Another financial fraud - Mark Dreier

This week there have been three gigantic financial frauds uncovered. Each of these has their own moment of comedy.

With Bernie Madoff ($50B Ponzi scheme), it came with his idea that, shortly before he turned himself in to the feds, he was trying to pay out large bonuses to his employees with the few remaining assets.

With Mark Dreier ($350M in fake promissory notes), there's this bit of theatre when a prospective customer questioned their legitimacy (from WSJ):

"Fortress asked for certain guarantees from a pension plan Mr. Dreier represented as being involved in the deal, and wanted to meet in person with a manager from the plan, Ontario Teachers' Pension Plan.
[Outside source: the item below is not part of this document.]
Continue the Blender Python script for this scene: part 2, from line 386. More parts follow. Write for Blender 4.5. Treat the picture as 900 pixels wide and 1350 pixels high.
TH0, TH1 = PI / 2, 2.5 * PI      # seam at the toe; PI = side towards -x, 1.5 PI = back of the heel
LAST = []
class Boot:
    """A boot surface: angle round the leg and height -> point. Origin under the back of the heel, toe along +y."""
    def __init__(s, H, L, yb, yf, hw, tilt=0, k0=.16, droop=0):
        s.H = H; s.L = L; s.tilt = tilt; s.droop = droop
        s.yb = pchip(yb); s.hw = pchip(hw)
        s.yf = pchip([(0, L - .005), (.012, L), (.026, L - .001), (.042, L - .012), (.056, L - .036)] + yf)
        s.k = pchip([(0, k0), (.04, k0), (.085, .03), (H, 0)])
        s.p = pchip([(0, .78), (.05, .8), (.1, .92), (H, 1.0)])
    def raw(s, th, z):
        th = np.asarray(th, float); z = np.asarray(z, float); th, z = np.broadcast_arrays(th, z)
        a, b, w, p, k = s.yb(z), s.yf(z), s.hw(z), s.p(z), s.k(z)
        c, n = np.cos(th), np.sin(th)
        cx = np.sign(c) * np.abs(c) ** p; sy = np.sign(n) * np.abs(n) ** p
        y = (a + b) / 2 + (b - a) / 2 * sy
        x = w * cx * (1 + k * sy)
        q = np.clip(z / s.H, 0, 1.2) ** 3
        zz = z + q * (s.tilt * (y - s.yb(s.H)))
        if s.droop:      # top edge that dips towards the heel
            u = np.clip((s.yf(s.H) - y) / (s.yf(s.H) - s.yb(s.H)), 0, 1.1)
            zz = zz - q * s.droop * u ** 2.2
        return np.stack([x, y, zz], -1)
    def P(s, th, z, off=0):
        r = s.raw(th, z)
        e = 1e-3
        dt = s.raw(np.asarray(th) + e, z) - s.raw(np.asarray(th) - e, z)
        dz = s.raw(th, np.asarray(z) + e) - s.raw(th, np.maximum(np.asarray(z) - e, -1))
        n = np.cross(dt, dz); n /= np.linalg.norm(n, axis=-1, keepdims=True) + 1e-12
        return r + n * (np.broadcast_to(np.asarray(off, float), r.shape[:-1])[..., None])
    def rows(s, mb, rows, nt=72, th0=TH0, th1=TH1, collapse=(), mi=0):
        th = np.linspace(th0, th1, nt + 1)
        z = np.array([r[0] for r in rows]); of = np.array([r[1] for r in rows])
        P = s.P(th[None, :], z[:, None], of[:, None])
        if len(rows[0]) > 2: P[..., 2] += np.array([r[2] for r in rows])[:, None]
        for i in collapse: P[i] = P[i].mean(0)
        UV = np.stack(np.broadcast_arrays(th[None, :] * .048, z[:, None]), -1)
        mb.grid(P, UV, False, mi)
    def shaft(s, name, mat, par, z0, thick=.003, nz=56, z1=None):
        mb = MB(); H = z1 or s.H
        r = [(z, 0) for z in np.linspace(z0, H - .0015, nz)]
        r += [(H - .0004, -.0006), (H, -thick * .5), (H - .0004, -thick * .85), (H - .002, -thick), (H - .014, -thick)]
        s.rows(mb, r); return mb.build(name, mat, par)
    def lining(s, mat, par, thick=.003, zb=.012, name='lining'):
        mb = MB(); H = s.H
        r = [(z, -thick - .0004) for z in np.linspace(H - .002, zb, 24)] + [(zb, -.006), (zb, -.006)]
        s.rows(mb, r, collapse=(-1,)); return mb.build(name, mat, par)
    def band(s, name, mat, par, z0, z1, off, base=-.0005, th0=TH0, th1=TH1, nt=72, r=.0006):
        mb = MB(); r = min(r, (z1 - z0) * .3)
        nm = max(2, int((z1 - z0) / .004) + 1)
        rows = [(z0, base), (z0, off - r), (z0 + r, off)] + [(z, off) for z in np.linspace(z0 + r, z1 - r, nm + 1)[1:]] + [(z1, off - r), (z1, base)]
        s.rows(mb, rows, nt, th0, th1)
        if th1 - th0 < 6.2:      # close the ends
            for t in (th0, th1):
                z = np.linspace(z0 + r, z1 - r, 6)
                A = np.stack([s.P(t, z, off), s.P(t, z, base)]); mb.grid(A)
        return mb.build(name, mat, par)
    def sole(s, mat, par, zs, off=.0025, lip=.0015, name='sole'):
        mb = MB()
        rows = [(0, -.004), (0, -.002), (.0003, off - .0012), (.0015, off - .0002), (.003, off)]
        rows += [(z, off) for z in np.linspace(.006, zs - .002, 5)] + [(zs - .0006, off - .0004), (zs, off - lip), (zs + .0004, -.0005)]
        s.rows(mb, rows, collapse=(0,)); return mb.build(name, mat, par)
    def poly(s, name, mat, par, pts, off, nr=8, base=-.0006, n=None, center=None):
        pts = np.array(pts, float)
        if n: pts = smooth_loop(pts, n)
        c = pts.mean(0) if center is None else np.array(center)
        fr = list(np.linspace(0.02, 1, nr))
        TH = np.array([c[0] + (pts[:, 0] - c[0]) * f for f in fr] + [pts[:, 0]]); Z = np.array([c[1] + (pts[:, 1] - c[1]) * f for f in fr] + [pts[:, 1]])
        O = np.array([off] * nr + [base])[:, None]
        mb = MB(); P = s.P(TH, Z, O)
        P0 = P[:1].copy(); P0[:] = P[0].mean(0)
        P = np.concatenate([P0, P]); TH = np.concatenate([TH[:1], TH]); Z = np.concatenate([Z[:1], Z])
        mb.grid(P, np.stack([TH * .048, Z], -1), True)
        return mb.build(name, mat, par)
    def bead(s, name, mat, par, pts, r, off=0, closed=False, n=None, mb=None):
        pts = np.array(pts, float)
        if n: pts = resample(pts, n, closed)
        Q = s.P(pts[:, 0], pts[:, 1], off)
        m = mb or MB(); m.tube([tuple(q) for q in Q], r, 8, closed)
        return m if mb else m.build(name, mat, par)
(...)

As the people familiar with the events tell it, Mr. Dreier set up a meeting in Toronto with Ontario Teachers on an unrelated matter; stayed on in its offices afterward; then intercepted a Fortress executive when he arrived and took him to a conference room. They say Mr. Dreier posed as a lawyer who actually works for the pension plan, Michael Padfield, and signed documents as him.

But the Fortress executive began asking questions about Mr. Padfield. Mr. Dreier's alleged ruse came undone. An Ontario Teachers employee notified the police, and Mr. Dreier was arrested.

He intends to plead not guilty to an expected impersonation charge, his lawyer in Canada says."


Amazing. You are running a large, successful law firm. So, when you run short of cash, you decide, basically, to become a counterfeiter.

But true counterfeiters do $20 bills, not millions of dollars. And they don't know the people they are passing off the bills to. How was this ever supposed to work? Was Dreier goint to run this as a Ponzi scheme for a while (paying off, say, Fairchild's Ontario Teacher bonds with money from later investors)?

And this acting job -- sounds like a scene stolen from a movie -- but in movies, stunts like this always work and get the hero out of trouble. Real life's not so kind.